In this exercise, return the whole listing exactly, excluding any images.

....................

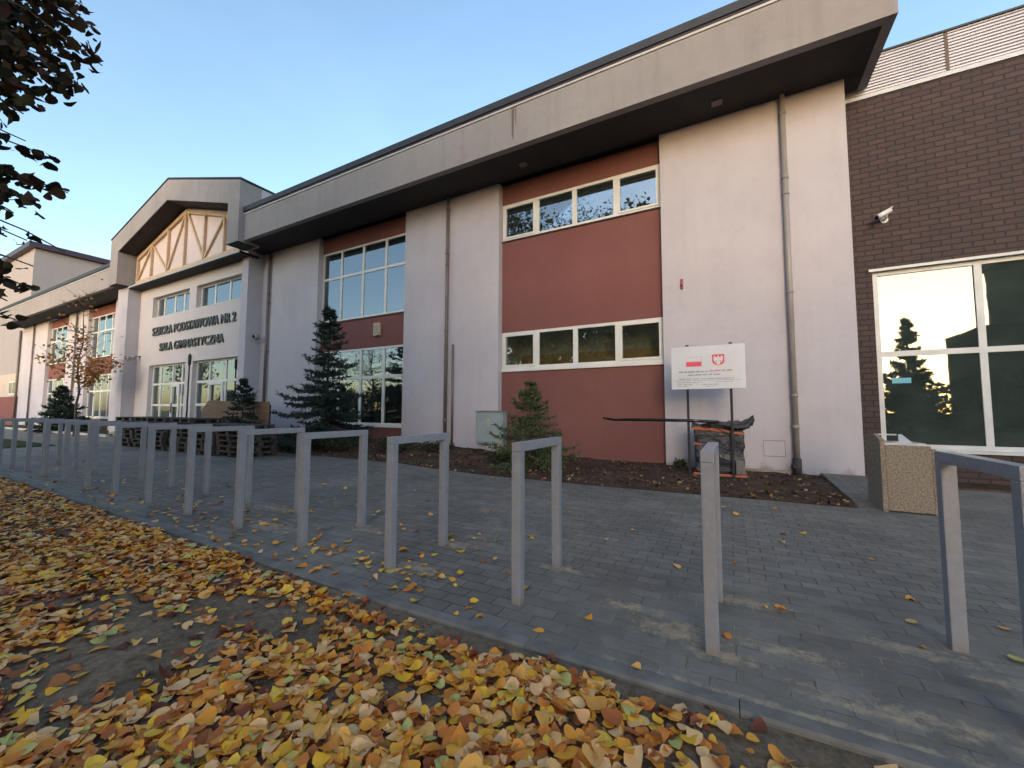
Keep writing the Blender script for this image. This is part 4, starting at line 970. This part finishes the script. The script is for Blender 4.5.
for (x0, x1, y0, y1, dens) in ((-6, 2.2, -0.6, 2.15, 1500), (-6, 2.2, -1.5, -0.6, 500), (-16, -6, 0.2, 2.45, 700), (-18, 3, -5, -1.5, 130), (-18, -6, -1.5, 0.2, 200), (-30, -16, 0, 2.9, 90)):
    n = int((x1 - x0) * (y1 - y0) * dens)
    x = RNG.uniform(x0, x1, n); y = RNG.uniform(y0, y1, n)
    cl = 0.5 + 0.5 * np.sin(x * 3.1 + 2 * np.sin(y * 2.3)) * np.sin(y * 4.3 + x)
    keep = (RNG.uniform(0, 1, n) < bare(x, y) * (0.62 + .38 * cl)) & (y < kerb_arr(x) - 0.12 - 0.05 * np.sin(x * 6.1) * np.sin(x * 2.3 + 1) - RNG.exponential(.025, n))
    x, y = x[keep], y[keep]
    dn = bare(x, y)
    z = ground_z(x, y) + 0.008 + RNG.uniform(0, 0.035, len(x)) * dn
    pos.append(np.stack([x, y, z], 1))
pos = np.concatenate(pos)
sub = pos[RNG.uniform(0, 1, len(pos)) < 0.35].copy(); sub[:, :2] += RNG.normal(0, 0.05, (len(sub), 2)); sub[:, 2] = ground_z(sub[:, 0], sub[:, 1]) + 0.007
Vu, Fu = leaves_mesh(sub, 0.055, RNG, 0.3, 0.5); Vu[:, 2] = np.maximum(Vu[:, 2], ground_z(Vu[:, 0], Vu[:, 1]) + 0.002)
tag(arrays('rotting_leaves', Vu, Fu, M['fallen_under'], smooth=True), 'reddish rotting small leaves underneath the yellow leaf carpet', 'leaves', kind='stuff')
pos = pos[RNG.uniform(0, 1, len(pos)) < 0.82]
V, F = leaves_mesh(pos, 0.067, RNG, 0.16, 0.24)
V[:, 2] = np.maximum(V[:, 2], ground_z(V[:, 0], V[:, 1]) + 0.002)
tag(arrays('fallen_leaves', V, F, M['fallen'], smooth=True), 'thick carpet of yellow and orange fallen leaves on bare dirt', 'leaves', kind='stuff')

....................

Exercise answer:
Keep writing the Blender script for this image. This is part 4, starting at line 970. This part finishes the script. The script is for Blender 4.5.
for (x0, x1, y0, y1, dens) in ((-6, 2.2, -0.6, 2.15, 1500), (-6, 2.2, -1.5, -0.6, 500), (-16, -6, 0.2, 2.45, 700), (-18, 3, -5, -1.5, 130), (-18, -6, -1.5, 0.2, 200), (-30, -16, 0, 2.9, 90)):
    n = int((x1 - x0) * (y1 - y0) * dens)
    x = RNG.uniform(x0, x1, n); y = RNG.uniform(y0, y1, n)
    cl = 0.5 + 0.5 * np.sin(x * 3.1 + 2 * np.sin(y * 2.3)) * np.sin(y * 4.3 + x)
    keep = (RNG.uniform(0, 1, n) < bare(x, y) * (0.62 + .38 * cl)) & (y < kerb_arr(x) - 0.12 - 0.05 * np.sin(x * 6.1) * np.sin(x * 2.3 + 1) - RNG.exponential(.025, n))
    x, y = x[keep], y[keep]
    dn = bare(x, y)
    z = ground_z(x, y) + 0.008 + RNG.uniform(0, 0.035, len(x)) * dn
    pos.append(np.stack([x, y, z], 1))
pos = np.concatenate(pos)
sub = pos[RNG.uniform(0, 1, len(pos)) < 0.35].copy(); sub[:, :2] += RNG.normal(0, 0.05, (len(sub), 2)); sub[:, 2] = ground_z(sub[:, 0], sub[:, 1]) + 0.007
Vu, Fu = leaves_mesh(sub, 0.055, RNG, 0.3, 0.5); Vu[:, 2] = np.maximum(Vu[:, 2], ground_z(Vu[:, 0], Vu[:, 1]) + 0.002)
tag(arrays('rotting_leaves', Vu, Fu, M['fallen_under'], smooth=True), 'reddish rotting small leaves underneath the yellow leaf carpet', 'leaves', kind='stuff')
pos = pos[RNG.uniform(0, 1, len(pos)) < 0.82]
V, F = leaves_mesh(pos, 0.067, RNG, 0.16, 0.24)
V[:, 2] = np.maximum(V[:, 2], ground_z(V[:, 0], V[:, 1]) + 0.002)
tag(arrays('fallen_leaves', V, F, M['fallen'], smooth=True), 'thick carpet of yellow and orange fallen leaves on bare dirt', 'leaves', kind='stuff')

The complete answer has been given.